### [EXERCISE GOAL]
Tell how many lines have the string "that" in them, and write nothing besides the number.
**********
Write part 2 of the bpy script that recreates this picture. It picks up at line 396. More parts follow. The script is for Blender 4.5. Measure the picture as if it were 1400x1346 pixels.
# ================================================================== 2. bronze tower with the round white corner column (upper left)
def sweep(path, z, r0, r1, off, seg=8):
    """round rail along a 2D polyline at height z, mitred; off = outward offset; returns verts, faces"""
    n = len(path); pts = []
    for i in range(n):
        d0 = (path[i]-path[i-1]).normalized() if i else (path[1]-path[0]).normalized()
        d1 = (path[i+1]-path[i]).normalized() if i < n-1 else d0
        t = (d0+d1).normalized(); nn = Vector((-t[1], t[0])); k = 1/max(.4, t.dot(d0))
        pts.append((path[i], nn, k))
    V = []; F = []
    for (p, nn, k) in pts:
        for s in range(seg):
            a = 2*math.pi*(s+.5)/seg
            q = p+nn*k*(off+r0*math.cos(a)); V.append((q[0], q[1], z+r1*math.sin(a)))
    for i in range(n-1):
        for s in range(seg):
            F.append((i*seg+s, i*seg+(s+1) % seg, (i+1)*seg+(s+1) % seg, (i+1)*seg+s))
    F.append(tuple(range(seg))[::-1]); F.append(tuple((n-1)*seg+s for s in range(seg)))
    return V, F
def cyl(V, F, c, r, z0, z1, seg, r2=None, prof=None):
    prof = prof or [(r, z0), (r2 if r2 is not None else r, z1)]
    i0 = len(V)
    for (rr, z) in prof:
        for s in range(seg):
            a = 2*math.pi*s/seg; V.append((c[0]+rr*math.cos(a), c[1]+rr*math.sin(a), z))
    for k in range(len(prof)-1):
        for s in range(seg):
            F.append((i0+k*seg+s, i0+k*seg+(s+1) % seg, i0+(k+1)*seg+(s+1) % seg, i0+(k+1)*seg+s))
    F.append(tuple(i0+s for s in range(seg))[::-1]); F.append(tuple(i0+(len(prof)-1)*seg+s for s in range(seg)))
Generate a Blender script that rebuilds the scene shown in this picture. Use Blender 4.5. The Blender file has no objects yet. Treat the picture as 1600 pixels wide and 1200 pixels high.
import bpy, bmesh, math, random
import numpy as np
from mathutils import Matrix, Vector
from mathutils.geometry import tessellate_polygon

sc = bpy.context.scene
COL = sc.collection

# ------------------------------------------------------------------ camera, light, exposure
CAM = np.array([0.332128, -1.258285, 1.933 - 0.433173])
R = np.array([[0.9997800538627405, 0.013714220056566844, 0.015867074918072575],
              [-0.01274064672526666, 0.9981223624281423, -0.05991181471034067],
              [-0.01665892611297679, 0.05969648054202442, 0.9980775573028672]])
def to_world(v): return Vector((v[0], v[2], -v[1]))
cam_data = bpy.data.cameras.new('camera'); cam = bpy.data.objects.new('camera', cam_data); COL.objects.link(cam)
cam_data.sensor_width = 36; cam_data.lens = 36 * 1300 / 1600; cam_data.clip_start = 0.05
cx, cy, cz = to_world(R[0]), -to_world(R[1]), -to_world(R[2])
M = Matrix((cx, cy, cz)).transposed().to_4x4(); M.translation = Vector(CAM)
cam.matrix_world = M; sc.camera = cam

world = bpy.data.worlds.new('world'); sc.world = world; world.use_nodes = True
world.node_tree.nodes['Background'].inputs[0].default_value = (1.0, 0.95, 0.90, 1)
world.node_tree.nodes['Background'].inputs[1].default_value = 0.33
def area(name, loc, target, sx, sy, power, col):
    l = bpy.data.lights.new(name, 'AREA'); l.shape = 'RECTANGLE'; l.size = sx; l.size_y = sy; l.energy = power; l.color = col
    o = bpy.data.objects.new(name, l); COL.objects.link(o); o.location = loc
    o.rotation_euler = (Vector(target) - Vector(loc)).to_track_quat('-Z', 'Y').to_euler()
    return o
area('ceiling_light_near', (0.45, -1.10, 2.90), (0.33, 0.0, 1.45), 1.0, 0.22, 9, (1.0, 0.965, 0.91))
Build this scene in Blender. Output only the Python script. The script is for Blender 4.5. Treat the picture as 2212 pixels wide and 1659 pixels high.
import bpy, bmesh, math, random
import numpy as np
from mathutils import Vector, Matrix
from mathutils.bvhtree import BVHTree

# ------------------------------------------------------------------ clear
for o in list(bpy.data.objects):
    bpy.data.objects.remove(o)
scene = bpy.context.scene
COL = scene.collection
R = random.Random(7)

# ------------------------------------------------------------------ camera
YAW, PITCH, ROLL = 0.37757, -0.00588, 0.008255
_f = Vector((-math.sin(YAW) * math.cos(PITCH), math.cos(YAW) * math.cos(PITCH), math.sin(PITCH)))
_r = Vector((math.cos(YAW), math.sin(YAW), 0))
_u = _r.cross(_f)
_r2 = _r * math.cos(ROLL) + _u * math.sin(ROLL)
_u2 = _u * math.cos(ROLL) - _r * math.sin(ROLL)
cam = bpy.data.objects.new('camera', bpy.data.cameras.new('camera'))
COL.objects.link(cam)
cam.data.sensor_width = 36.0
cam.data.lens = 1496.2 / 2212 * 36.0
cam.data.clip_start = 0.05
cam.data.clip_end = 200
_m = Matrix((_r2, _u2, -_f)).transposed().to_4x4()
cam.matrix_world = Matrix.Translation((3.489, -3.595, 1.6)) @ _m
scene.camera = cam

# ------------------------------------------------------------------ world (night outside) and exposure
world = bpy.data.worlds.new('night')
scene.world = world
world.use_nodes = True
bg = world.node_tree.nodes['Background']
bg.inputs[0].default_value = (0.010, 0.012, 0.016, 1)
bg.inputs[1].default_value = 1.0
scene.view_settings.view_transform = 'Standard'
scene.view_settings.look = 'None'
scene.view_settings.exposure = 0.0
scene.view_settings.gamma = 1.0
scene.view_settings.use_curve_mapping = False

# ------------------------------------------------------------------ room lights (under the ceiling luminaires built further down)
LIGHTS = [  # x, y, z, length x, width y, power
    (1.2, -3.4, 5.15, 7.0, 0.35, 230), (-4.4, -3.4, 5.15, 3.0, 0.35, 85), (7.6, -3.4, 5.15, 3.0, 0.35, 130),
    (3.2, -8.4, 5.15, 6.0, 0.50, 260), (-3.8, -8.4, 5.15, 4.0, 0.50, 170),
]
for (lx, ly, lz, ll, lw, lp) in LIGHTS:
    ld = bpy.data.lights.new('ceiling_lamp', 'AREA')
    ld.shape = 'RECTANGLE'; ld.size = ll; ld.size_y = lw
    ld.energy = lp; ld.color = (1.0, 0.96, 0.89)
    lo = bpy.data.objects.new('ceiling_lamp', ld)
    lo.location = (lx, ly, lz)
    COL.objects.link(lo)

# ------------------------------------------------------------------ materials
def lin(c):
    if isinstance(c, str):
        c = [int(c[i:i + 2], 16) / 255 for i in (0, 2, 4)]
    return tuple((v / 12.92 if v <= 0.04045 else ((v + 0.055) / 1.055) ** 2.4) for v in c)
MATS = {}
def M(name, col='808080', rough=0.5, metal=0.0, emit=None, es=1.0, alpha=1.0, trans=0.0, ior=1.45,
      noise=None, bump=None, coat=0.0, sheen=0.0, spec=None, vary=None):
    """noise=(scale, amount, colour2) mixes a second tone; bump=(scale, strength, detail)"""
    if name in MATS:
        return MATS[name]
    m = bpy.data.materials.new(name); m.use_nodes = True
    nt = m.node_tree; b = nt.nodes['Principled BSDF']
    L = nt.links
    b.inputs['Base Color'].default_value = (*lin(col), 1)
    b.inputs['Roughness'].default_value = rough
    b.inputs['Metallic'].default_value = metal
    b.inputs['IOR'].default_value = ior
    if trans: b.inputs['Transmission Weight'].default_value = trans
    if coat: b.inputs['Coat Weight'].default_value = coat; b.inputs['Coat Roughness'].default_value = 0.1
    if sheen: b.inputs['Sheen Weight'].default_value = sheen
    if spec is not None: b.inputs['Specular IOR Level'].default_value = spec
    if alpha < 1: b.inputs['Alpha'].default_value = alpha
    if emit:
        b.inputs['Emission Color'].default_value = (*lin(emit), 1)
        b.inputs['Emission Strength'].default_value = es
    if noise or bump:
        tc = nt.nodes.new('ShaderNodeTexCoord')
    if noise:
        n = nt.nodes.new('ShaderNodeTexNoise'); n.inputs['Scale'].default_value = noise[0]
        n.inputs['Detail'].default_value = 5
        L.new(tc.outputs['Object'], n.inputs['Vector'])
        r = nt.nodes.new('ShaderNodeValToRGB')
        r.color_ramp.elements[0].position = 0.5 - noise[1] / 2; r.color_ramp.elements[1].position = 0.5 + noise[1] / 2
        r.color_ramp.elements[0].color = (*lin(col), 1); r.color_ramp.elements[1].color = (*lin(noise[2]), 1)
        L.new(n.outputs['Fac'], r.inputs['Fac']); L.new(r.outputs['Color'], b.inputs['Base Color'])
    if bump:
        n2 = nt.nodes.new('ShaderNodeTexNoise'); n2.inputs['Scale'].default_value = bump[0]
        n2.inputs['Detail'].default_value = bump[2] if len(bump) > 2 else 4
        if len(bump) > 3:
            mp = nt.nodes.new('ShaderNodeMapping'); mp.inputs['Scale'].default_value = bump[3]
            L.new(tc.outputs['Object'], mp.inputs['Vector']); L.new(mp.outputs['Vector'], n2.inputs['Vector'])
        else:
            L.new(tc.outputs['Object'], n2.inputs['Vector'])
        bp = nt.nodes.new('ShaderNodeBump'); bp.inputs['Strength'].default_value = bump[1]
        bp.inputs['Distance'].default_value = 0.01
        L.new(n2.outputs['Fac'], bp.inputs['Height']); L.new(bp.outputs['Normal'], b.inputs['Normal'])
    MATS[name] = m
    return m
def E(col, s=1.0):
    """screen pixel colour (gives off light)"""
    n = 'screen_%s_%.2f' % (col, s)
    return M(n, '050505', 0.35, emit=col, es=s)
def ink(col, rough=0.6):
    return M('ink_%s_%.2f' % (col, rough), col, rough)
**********
### [RIGHT ANSWER]
2